• What to work on:
Look through the data and write out every line with the word "scene" in it.

• Given data:

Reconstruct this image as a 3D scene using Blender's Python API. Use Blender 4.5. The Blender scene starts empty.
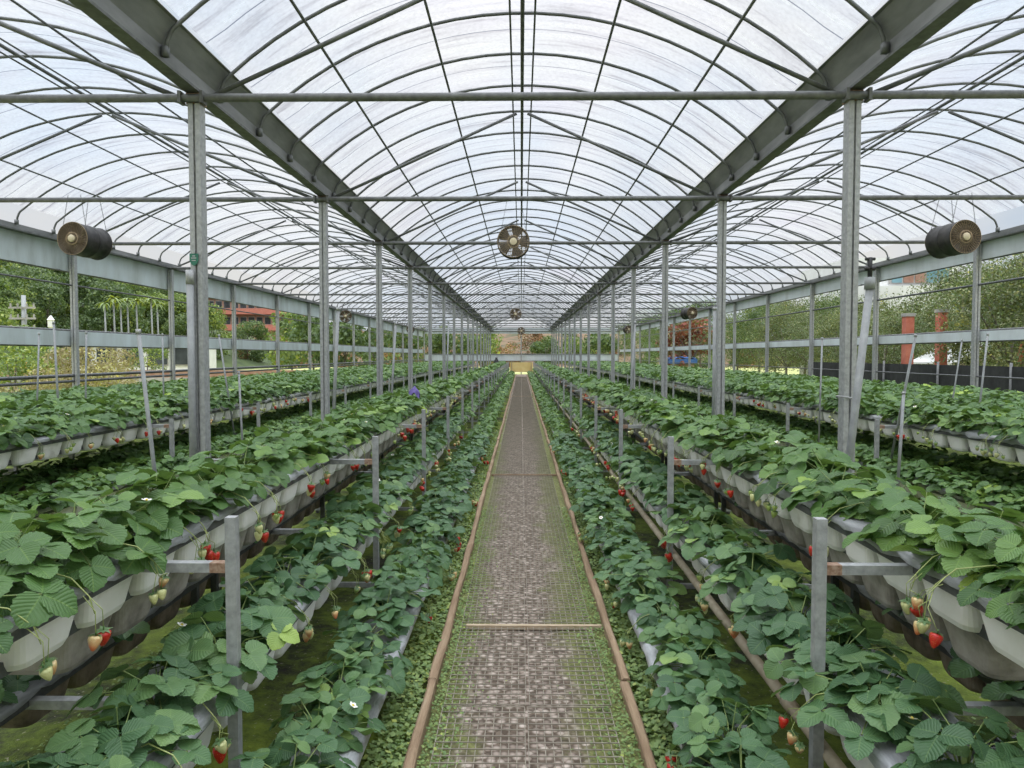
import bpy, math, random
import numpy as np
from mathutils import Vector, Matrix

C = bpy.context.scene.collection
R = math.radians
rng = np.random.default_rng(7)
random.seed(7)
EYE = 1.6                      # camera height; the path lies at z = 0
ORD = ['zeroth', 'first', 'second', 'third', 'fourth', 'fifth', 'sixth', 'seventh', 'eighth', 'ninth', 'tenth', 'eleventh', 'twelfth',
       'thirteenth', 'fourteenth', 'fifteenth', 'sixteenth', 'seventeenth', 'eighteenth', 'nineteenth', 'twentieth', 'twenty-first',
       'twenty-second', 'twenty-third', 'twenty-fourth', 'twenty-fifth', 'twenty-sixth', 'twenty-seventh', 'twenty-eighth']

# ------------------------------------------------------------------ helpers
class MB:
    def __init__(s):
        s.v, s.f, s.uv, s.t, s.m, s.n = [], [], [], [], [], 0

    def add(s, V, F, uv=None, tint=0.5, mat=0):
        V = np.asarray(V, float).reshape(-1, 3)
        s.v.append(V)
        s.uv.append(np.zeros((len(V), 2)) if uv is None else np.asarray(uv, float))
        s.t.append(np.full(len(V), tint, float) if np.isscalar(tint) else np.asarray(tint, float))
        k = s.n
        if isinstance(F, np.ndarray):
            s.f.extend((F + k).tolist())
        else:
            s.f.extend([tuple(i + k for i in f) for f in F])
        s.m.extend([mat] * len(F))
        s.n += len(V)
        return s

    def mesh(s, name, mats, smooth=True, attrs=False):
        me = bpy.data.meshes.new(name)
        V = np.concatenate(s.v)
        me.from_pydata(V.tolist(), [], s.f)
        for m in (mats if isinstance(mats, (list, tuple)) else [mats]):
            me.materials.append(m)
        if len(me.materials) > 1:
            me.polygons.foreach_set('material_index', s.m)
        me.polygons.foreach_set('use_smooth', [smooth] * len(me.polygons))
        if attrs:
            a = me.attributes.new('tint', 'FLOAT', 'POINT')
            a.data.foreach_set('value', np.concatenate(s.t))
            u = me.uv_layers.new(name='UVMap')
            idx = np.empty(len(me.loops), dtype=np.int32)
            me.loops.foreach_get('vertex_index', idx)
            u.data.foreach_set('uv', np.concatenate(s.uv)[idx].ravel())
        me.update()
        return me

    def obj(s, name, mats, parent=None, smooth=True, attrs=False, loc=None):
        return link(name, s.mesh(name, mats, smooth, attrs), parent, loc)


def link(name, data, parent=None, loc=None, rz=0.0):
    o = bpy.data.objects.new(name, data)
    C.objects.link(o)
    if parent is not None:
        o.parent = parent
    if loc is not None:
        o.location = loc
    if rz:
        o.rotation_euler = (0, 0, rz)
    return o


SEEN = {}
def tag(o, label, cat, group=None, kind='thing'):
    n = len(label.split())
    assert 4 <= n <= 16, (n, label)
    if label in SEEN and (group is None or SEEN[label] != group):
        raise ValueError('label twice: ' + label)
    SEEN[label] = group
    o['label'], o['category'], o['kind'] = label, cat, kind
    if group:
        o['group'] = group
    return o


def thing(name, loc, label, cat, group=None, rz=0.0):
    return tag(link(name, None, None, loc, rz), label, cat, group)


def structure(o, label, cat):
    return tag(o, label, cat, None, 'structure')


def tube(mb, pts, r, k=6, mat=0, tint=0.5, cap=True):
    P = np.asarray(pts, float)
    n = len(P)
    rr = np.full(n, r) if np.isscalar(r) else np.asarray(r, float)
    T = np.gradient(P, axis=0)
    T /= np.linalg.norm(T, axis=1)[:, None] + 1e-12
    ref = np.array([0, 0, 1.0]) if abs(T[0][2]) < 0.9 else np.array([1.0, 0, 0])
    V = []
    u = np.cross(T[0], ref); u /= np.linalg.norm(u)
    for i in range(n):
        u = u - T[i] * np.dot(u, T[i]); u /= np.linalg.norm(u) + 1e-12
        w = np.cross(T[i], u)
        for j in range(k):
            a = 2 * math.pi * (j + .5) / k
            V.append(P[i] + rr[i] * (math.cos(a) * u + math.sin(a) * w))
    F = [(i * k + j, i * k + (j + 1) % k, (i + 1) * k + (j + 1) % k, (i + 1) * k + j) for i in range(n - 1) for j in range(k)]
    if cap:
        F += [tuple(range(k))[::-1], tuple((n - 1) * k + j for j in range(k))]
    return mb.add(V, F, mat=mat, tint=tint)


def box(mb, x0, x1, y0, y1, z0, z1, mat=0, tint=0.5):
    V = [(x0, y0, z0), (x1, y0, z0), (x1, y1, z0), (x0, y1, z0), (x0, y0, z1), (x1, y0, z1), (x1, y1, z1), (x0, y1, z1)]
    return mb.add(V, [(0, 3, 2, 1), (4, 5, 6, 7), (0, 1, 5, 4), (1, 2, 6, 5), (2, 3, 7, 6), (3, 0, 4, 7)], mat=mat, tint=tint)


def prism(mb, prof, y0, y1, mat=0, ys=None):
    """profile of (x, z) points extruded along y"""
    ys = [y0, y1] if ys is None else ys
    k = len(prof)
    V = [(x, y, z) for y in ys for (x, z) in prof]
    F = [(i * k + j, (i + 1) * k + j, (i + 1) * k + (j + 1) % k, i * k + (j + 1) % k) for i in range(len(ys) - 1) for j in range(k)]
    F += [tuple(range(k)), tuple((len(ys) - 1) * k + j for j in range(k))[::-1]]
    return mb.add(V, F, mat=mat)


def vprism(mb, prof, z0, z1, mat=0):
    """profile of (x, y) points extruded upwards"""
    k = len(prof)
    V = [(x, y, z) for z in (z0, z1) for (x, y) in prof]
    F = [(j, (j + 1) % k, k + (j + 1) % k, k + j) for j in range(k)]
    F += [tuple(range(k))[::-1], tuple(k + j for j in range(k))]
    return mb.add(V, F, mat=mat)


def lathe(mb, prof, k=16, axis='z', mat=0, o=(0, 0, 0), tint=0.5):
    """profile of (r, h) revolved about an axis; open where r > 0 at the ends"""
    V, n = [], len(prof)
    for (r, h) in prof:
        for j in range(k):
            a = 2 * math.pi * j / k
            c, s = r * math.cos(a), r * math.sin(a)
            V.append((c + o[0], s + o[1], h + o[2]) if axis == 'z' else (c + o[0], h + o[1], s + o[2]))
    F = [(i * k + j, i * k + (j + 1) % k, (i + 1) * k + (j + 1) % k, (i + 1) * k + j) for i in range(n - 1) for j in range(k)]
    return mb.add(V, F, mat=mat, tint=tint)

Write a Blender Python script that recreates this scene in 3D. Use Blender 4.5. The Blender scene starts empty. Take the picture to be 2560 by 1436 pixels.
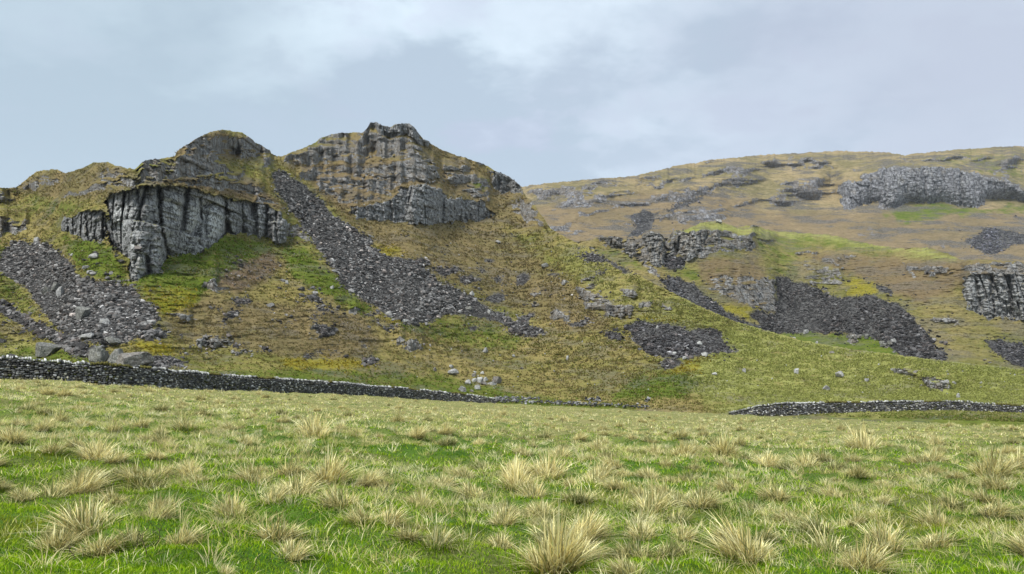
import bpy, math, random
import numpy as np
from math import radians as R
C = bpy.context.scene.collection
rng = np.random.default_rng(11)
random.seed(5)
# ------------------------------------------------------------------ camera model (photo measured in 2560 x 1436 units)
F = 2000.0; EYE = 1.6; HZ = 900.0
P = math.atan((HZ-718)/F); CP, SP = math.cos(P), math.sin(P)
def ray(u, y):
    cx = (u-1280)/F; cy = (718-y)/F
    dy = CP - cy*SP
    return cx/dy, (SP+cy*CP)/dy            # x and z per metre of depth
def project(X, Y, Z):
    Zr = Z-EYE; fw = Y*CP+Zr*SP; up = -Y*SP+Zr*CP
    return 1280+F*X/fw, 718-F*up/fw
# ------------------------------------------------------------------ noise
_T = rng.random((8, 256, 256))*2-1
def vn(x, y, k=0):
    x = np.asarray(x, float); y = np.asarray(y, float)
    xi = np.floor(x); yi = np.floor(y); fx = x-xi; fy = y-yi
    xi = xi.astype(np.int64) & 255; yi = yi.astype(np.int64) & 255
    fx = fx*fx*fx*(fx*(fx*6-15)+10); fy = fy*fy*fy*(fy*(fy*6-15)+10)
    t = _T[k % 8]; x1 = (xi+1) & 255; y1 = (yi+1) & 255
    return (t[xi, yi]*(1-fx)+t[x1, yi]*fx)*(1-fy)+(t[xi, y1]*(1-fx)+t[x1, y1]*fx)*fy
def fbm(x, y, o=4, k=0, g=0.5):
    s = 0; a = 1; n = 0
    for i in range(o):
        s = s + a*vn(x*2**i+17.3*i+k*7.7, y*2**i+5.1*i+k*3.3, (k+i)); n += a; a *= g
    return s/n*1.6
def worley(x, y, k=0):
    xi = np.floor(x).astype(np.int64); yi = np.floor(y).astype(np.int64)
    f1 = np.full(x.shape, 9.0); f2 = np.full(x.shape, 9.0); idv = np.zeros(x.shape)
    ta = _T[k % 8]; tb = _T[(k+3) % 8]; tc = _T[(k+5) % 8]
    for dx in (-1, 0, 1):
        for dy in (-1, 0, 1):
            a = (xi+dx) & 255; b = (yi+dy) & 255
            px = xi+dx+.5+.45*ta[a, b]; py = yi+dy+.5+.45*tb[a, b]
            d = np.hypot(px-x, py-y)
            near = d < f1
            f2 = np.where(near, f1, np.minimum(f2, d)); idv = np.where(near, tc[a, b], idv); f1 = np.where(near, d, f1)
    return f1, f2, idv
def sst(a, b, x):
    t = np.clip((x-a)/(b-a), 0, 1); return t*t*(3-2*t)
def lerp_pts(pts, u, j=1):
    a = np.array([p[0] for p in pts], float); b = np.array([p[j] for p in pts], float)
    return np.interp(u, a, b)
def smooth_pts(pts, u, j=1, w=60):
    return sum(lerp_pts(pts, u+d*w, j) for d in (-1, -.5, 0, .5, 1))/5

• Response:
Reconstruct this image as a 3D scene using Blender's Python API. Use Blender 4.5. The Blender scene starts empty.
C = bpy.context.scene.collection
Write a Blender Python script that recreates this scene in 3D. Use Blender 4.5. The Blender scene starts empty. Take the picture to be 2560 by 1436 pixels.
C = bpy.context.scene.collection